» Task directions: Write out all the material exactly. Leave nothing out.

» Information shown:
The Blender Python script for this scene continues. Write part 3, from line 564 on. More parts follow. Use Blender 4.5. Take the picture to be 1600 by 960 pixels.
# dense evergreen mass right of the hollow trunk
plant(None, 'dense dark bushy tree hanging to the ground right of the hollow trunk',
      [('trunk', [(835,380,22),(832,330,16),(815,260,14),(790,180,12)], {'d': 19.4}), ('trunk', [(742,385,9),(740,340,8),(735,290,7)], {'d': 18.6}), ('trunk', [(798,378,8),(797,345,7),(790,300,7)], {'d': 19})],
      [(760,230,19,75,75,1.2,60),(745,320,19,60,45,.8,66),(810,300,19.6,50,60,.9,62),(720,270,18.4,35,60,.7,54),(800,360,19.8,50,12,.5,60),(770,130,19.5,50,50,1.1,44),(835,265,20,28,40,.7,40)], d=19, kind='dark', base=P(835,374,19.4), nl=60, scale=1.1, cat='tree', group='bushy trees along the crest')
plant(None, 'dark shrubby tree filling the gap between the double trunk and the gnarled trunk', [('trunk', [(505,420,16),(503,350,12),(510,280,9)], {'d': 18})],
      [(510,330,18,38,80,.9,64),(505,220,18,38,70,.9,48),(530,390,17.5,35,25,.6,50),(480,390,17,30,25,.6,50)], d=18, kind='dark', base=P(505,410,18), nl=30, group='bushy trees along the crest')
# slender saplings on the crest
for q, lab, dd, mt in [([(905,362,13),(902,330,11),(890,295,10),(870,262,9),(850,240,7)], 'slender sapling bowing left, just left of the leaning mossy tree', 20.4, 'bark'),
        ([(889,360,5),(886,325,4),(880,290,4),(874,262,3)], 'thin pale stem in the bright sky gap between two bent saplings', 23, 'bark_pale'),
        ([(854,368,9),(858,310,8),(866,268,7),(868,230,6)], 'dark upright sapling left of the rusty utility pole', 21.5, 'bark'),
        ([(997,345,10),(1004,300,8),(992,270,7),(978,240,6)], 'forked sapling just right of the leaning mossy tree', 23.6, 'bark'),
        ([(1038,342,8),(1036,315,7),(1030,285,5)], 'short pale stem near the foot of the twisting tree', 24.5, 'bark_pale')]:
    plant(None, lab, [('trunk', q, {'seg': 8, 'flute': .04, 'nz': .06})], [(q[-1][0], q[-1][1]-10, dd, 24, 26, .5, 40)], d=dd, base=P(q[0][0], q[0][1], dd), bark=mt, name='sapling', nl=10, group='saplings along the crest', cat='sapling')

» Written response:
The Blender Python script for this scene continues. Write part 3, from line 564 on. More parts follow. Use Blender 4.5. Take the picture to be 1600 by 960 pixels.
# dense evergreen mass right of the hollow trunk
plant(None, 'dense dark bushy tree hanging to the ground right of the hollow trunk',
      [('trunk', [(835,380,22),(832,330,16),(815,260,14),(790,180,12)], {'d': 19.4}), ('trunk', [(742,385,9),(740,340,8),(735,290,7)], {'d': 18.6}), ('trunk', [(798,378,8),(797,345,7),(790,300,7)], {'d': 19})],
      [(760,230,19,75,75,1.2,60),(745,320,19,60,45,.8,66),(810,300,19.6,50,60,.9,62),(720,270,18.4,35,60,.7,54),(800,360,19.8,50,12,.5,60),(770,130,19.5,50,50,1.1,44),(835,265,20,28,40,.7,40)], d=19, kind='dark', base=P(835,374,19.4), nl=60, scale=1.1, cat='tree', group='bushy trees along the crest')
plant(None, 'dark shrubby tree filling the gap between the double trunk and the gnarled trunk', [('trunk', [(505,420,16),(503,350,12),(510,280,9)], {'d': 18})],
      [(510,330,18,38,80,.9,64),(505,220,18,38,70,.9,48),(530,390,17.5,35,25,.6,50),(480,390,17,30,25,.6,50)], d=18, kind='dark', base=P(505,410,18), nl=30, group='bushy trees along the crest')
# slender saplings on the crest
for q, lab, dd, mt in [([(905,362,13),(902,330,11),(890,295,10),(870,262,9),(850,240,7)], 'slender sapling bowing left, just left of the leaning mossy tree', 20.4, 'bark'),
        ([(889,360,5),(886,325,4),(880,290,4),(874,262,3)], 'thin pale stem in the bright sky gap between two bent saplings', 23, 'bark_pale'),
        ([(854,368,9),(858,310,8),(866,268,7),(868,230,6)], 'dark upright sapling left of the rusty utility pole', 21.5, 'bark'),
        ([(997,345,10),(1004,300,8),(992,270,7),(978,240,6)], 'forked sapling just right of the leaning mossy tree', 23.6, 'bark'),
        ([(1038,342,8),(1036,315,7),(1030,285,5)], 'short pale stem near the foot of the twisting tree', 24.5, 'bark_pale')]:
    plant(None, lab, [('trunk', q, {'seg': 8, 'flute': .04, 'nz': .06})], [(q[-1][0], q[-1][1]-10, dd, 24, 26, .5, 40)], d=dd, base=P(q[0][0], q[0][1], dd), bark=mt, name='sapling', nl=10, group='saplings along the crest', cat='sapling')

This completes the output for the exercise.